Condominium Entitled to Matching Components Rather than Patchwork Repairs

Jan 23, 2012 By Merlin Law Group Condominium Associations

Last week on the Property Insurance Law Blog, I discussed a Florida statute that often requires insurance companies to repair undamaged parts of a property in addition to the damaged parts of the property. As discussed, Florida and federal courts have held that Florida Statute § 626.9744 only applies to homeowners’ policies, and not condominium association policies that are considered “commercial residential” policies. See Ocean View Towers Ass’n, Inc. v. QBE Ins. Corp., 11-60447-CIV, 2011 WL 6754063, *9 (S.D. Fla. Dec. 22, 2011). Despite the statute not covering commercial properties, a commercial residential policy may require an insurance company to repair undamaged property as well.

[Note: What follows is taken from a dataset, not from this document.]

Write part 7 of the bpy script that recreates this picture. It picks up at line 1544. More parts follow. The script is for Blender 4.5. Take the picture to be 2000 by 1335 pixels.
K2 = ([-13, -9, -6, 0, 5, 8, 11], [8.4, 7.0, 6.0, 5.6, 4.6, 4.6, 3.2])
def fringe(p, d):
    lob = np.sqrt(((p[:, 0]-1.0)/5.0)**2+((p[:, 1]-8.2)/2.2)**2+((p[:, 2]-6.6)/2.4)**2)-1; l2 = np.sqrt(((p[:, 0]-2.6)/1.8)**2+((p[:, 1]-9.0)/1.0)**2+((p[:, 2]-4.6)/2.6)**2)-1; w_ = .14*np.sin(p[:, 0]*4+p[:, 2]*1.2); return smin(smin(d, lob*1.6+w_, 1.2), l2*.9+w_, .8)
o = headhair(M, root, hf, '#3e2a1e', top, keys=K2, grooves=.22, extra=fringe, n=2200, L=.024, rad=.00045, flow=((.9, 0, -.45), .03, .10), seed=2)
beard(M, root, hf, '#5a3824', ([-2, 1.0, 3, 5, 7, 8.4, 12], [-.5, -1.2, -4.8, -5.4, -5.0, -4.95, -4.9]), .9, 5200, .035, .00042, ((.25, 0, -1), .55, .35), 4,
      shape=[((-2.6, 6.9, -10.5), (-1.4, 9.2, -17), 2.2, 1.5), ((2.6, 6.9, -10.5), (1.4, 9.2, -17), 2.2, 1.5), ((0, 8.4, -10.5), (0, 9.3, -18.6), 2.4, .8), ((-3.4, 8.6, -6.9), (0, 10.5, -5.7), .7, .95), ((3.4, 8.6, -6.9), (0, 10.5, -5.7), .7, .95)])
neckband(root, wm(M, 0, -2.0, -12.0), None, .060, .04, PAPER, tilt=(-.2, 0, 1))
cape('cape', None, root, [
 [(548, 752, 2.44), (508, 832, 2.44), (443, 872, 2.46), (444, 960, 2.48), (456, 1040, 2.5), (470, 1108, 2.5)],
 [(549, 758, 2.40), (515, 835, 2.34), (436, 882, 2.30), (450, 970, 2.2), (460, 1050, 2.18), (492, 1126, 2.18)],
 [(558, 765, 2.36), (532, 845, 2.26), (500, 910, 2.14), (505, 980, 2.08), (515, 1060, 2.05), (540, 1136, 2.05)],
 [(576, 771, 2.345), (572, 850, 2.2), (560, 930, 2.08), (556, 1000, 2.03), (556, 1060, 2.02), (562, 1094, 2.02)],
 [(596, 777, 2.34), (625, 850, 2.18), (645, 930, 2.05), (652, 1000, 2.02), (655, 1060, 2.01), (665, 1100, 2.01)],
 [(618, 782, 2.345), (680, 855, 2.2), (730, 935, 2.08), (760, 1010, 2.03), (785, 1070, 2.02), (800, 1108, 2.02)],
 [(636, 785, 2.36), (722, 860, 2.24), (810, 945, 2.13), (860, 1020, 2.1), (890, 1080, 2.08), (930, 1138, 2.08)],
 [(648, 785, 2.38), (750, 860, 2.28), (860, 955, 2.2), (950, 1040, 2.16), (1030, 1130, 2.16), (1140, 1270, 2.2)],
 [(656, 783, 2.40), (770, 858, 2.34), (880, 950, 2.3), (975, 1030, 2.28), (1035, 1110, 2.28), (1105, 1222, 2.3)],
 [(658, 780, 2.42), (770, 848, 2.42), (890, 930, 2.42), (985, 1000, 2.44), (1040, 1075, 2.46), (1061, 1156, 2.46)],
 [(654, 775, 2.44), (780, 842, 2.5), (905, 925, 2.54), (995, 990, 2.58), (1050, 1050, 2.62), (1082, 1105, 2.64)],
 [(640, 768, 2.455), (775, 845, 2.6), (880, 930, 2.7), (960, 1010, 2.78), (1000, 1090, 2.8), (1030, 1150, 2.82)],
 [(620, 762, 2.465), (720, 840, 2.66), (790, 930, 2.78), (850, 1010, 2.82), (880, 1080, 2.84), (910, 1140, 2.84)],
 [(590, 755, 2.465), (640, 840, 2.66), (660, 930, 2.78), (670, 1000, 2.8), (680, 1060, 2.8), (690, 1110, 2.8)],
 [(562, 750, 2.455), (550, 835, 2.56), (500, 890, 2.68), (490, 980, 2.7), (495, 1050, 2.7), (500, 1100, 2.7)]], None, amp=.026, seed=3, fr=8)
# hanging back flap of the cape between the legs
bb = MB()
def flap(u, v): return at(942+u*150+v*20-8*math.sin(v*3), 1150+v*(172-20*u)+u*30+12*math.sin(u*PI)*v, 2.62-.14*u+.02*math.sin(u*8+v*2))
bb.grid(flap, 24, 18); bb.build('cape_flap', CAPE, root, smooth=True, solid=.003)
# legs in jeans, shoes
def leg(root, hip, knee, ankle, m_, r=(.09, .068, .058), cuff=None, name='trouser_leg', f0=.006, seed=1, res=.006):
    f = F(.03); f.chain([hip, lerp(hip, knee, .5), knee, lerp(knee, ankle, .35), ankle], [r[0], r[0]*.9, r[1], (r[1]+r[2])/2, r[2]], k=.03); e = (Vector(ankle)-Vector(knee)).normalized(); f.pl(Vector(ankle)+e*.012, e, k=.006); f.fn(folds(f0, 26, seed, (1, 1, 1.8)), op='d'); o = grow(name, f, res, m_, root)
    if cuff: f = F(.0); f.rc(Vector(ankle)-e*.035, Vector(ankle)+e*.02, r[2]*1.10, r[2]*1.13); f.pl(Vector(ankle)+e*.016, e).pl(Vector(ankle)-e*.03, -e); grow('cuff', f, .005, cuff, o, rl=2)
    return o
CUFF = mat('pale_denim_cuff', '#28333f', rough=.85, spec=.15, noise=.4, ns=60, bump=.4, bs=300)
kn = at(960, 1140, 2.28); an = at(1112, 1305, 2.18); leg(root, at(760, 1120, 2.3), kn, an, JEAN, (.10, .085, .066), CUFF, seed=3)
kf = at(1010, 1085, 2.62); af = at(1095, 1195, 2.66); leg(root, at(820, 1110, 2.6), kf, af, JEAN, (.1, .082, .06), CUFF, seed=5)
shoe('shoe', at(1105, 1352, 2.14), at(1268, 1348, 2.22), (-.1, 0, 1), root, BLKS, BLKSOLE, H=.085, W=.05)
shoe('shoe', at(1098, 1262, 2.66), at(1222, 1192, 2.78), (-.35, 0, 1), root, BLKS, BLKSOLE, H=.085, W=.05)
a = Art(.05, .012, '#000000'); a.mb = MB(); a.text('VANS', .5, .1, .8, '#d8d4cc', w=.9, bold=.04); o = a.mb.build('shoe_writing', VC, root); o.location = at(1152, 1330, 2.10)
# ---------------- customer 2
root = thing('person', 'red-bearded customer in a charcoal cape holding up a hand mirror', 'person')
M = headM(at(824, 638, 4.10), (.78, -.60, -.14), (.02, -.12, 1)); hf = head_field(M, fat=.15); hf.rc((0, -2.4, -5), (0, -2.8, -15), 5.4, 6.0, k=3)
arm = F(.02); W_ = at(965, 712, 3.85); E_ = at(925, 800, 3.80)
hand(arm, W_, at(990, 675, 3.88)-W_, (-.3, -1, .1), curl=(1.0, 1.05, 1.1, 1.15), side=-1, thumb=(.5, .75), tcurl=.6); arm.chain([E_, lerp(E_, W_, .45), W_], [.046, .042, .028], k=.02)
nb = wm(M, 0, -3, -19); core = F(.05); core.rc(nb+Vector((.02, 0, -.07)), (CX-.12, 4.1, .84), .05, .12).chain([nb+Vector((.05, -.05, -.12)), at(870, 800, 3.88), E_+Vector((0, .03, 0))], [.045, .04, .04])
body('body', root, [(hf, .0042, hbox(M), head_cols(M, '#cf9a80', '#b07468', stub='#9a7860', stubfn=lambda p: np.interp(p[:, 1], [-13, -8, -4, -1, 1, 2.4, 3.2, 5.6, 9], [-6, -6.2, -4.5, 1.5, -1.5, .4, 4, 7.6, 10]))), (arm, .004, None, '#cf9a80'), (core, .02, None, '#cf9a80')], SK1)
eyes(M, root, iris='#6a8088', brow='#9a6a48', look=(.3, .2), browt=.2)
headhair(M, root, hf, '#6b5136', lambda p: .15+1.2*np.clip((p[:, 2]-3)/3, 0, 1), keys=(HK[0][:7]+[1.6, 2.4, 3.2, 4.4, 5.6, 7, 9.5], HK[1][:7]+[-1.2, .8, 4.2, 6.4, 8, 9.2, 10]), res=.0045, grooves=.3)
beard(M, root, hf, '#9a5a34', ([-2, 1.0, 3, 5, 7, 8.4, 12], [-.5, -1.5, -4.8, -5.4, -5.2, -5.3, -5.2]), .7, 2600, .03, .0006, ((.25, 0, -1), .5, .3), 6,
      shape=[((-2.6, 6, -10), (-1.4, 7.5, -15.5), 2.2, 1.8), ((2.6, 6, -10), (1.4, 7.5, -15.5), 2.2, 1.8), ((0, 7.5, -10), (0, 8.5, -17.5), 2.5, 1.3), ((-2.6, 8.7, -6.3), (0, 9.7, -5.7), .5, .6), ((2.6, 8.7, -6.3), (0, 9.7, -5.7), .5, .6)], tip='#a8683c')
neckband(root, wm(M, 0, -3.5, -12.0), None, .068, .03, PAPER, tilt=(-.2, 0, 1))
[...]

In 200 Island Boulevard Condo. Ass’n v. QBE Ins. Co., No. 11-20247, (S.D. Fla. Jan. 19, 2012), United States District Judge Cecilia M. Altonaga held that the insurance policy entitled the condominium association to “matching,” despite arguments from the insurance company that the policy did not provide for such repairs. The Court first found that there are two ways to approach a “matching” situation.

As an initial matter, the Court observes that matching of replacement building components to undamaged original building components can logically be arrived at by two means. The first is by installing replacement components that are “of like kind and quality” as the original components; uniformity is thus achieved without the replacement of undamaged original components. If that is not possible because, for example, components “of like kind and quality” are unavailable, a second option to achieve matching is to replace all like components (i.e., windows), both damaged and undamaged, so that any damaged components that are replaced are identical to the undamaged ones.

In opposition to the matching argument, the insurance company cited Ocean View and Strasser v. Nationwide Mut. Ins. Co., 09-60314-CIV, 2010 WL 667945 (S.D. Fla. Feb. 22, 2010), to allege that the policy did not cover “matching” through the second method discussed by Judge Altonaga.

While the reasoning of Strasser and Ocean View is persuasive, the cases are not directly applicable here for two reasons. First, in Strasser, “what constituted a direct physical loss under the policy . . . [was] not at issue.” [citing Strasser]. Similarly, the court in Ocean View Towers did not specifically address whether the policy’s coverage included “direct physical loss or damage” to the building as a whole, likely because the plaintiff did not raise the argument. [citing Ocean View]. In this case, however, Island maintains that by the policy’s own terms, the entire building or structure is “covered property,” and thus, damage to the building not only includes physical damage to its individual components, but also physical loss of the building’s original condition due to mismatched replacement components. … In sum, regardless of which method QBE used to compensate Island for its loss, Island is entitled to matching. Notably QBE fails to address this argument in its Reply. … [Emphasis added].

The Court looked to the payment provision in the policy that requires the insurance company to either “pay the value of lost or damaged property” under paragraph (a)(1) or “replace the property with property of like kind and quality” under Paragraph (a)(4).

Thus, although QBE states that it must “pay” as opposed to “replace or repair” the damage to Island’s property, QBE appears to agree that matching via the first method is appropriate, i.e., damaged items must be replaced with property of “like kind and quality,” which is language belonging to Paragraph (a)(4). … Indeed, if QBE opted to compensate Island under Paragraph (a)(4), money damages for breaching the insurance contract could simply contemplate what Island would have been entitled to: matching building components. [Emphasis added].

Essentially, the Court held that under the terms of the policy, the entire building was covered in its pre-loss condition. The building had matching components in its pre-loss condition, and the policy covers the cost to repair damage to bring the building back to that pre-loss condition, matching components and all. This makes perfect sense under all theories of indemnity, because the property should be brought back to its original pre-loss condition, not a patchwork of mismatched components.